WHAT YOU SHOULD DO: All the data should be repeated exactly. Any image in it is left out.

RECORDED DATA:
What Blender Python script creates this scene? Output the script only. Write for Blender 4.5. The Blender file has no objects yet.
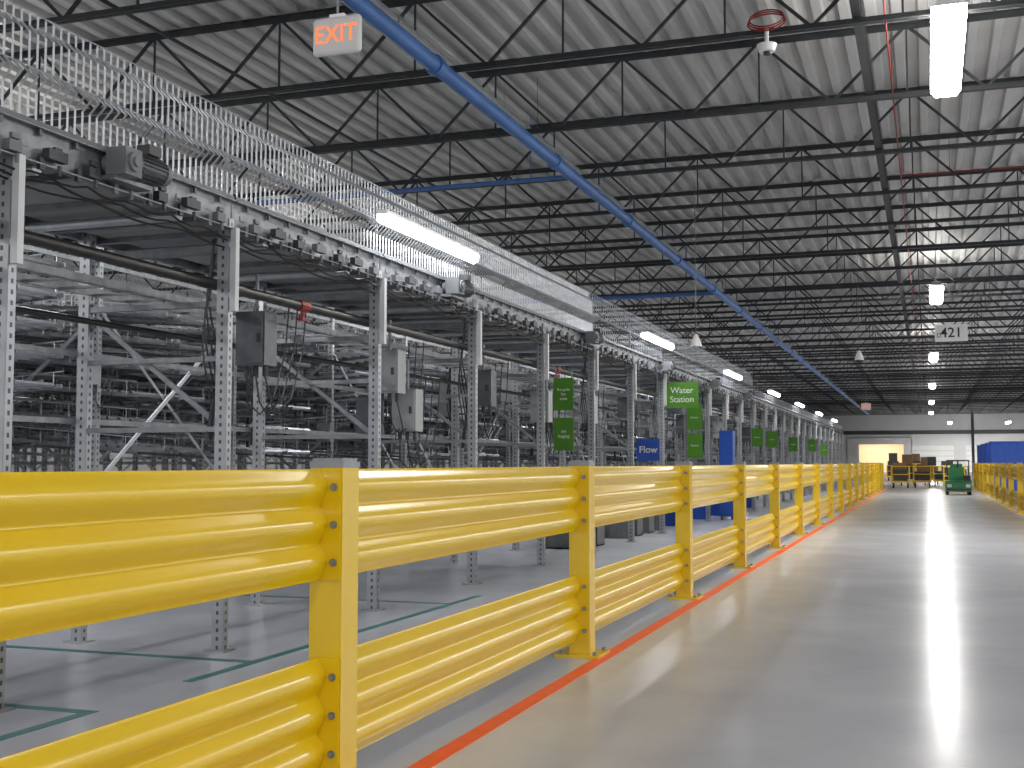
import bpy, math, random
from mathutils import Vector, Matrix
random.seed(4)
S=bpy.context.scene
COL=S.collection

# ---------------------------------------------------------------- materials
def nt(m):
    m.use_nodes=True
    return m.node_tree, m.node_tree.nodes['Principled BSDF']
def mat(name,col,rough=.5,metal=0.,var=.12,scale=6.,bump=0.,emit=None,es=0.,coat=0.,spec=.5):
    m=bpy.data.materials.new(name); t,b=nt(m); N=t.nodes; L=t.links
    b.inputs['Roughness'].default_value=rough; b.inputs['Metallic'].default_value=metal
    b.inputs['Coat Weight'].default_value=coat
    b.inputs['Coat Roughness'].default_value=.12
    b.inputs['Specular IOR Level'].default_value=spec
    if emit:
        b.inputs['Emission Color'].default_value=(*emit,1); b.inputs['Emission Strength'].default_value=es
    tc=N.new('ShaderNodeTexCoord'); n=N.new('ShaderNodeTexNoise'); n.inputs['Scale'].default_value=scale; n.inputs['Detail'].default_value=4
    L.new(tc.outputs['Object'],n.inputs['Vector'])
    r=N.new('ShaderNodeValToRGB')
    r.color_ramp.elements[0].position=.3; r.color_ramp.elements[1].position=.7
    r.color_ramp.elements[0].color=(*[c*(1-var) for c in col],1)
    r.color_ramp.elements[1].color=(*[min(1,c*(1+var)) for c in col],1)
    L.new(n.outputs['Fac'],r.inputs['Fac']); L.new(r.outputs['Color'],b.inputs['Base Color'])
    return m
YEL=mat('yellow_paint',(.72,.475,.002),.25,0,.02,3,spec=.5,coat=.2)
GALV=mat('galvanised_steel',(.23,.245,.26),.42,.6,.22,14)
BRIGHT=mat('bright_zinc_wire',(.46,.48,.51),.36,.6,.1,10)
ROLL=mat('lane_roller_zinc',(.33,.35,.38),.36,.6,.15,10)
STEEL=mat('grey_steel',(.12,.13,.14),.42,.5,.2,9)
DARK=mat('dark_plastic',(.035,.037,.042),.45,0,.2,12)
BLACK=mat('black_pipe',(.012,.012,.013),.35,.2,.2,8)
JOIST=mat('joist_dark_primer',(.030,.034,.038),.55,.1,.25,4)
BLUE=mat('blue_pipe_paint',(.06,.16,.42),.4,0,.12,2)
BLUEB=mat('blue_plastic',(.012,.065,.36),.4,0,.1,5)
RED=mat('red_paint',(.26,.018,.015),.5,0,.1,5)
GREEN=mat('green_sign',(.062,.19,.018),.6,0,.05,5,spec=.25)
GREENP=mat('green_machine_paint',(.02,.18,.07),.4,0,.1,5)
WHITE=mat('white_plastic',(.84,.84,.83),.4,0,.03,6)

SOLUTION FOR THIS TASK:
What Blender Python script creates this scene? Output the script only. Write for Blender 4.5. The Blender file has no objects yet.
import bpy, math, random
from mathutils import Vector, Matrix
random.seed(4)
S=bpy.context.scene
COL=S.collection

# ---------------------------------------------------------------- materials
def nt(m):
    m.use_nodes=True
    return m.node_tree, m.node_tree.nodes['Principled BSDF']
def mat(name,col,rough=.5,metal=0.,var=.12,scale=6.,bump=0.,emit=None,es=0.,coat=0.,spec=.5):
    m=bpy.data.materials.new(name); t,b=nt(m); N=t.nodes; L=t.links
    b.inputs['Roughness'].default_value=rough; b.inputs['Metallic'].default_value=metal
    b.inputs['Coat Weight'].default_value=coat
    b.inputs['Coat Roughness'].default_value=.12
    b.inputs['Specular IOR Level'].default_value=spec
    if emit:
        b.inputs['Emission Color'].default_value=(*emit,1); b.inputs['Emission Strength'].default_value=es
    tc=N.new('ShaderNodeTexCoord'); n=N.new('ShaderNodeTexNoise'); n.inputs['Scale'].default_value=scale; n.inputs['Detail'].default_value=4
    L.new(tc.outputs['Object'],n.inputs['Vector'])
    r=N.new('ShaderNodeValToRGB')
    r.color_ramp.elements[0].position=.3; r.color_ramp.elements[1].position=.7
    r.color_ramp.elements[0].color=(*[c*(1-var) for c in col],1)
    r.color_ramp.elements[1].color=(*[min(1,c*(1+var)) for c in col],1)
    L.new(n.outputs['Fac'],r.inputs['Fac']); L.new(r.outputs['Color'],b.inputs['Base Color'])
    return m
YEL=mat('yellow_paint',(.72,.475,.002),.25,0,.02,3,spec=.5,coat=.2)
GALV=mat('galvanised_steel',(.23,.245,.26),.42,.6,.22,14)
BRIGHT=mat('bright_zinc_wire',(.46,.48,.51),.36,.6,.1,10)
ROLL=mat('lane_roller_zinc',(.33,.35,.38),.36,.6,.15,10)
STEEL=mat('grey_steel',(.12,.13,.14),.42,.5,.2,9)
DARK=mat('dark_plastic',(.035,.037,.042),.45,0,.2,12)
BLACK=mat('black_pipe',(.012,.012,.013),.35,.2,.2,8)
JOIST=mat('joist_dark_primer',(.030,.034,.038),.55,.1,.25,4)
BLUE=mat('blue_pipe_paint',(.06,.16,.42),.4,0,.12,2)
BLUEB=mat('blue_plastic',(.012,.065,.36),.4,0,.1,5)
RED=mat('red_paint',(.26,.018,.015),.5,0,.1,5)
GREEN=mat('green_sign',(.062,.19,.018),.6,0,.05,5,spec=.25)
GREENP=mat('green_machine_paint',(.02,.18,.07),.4,0,.1,5)
WHITE=mat('white_plastic',(.84,.84,.83),.4,0,.03,6)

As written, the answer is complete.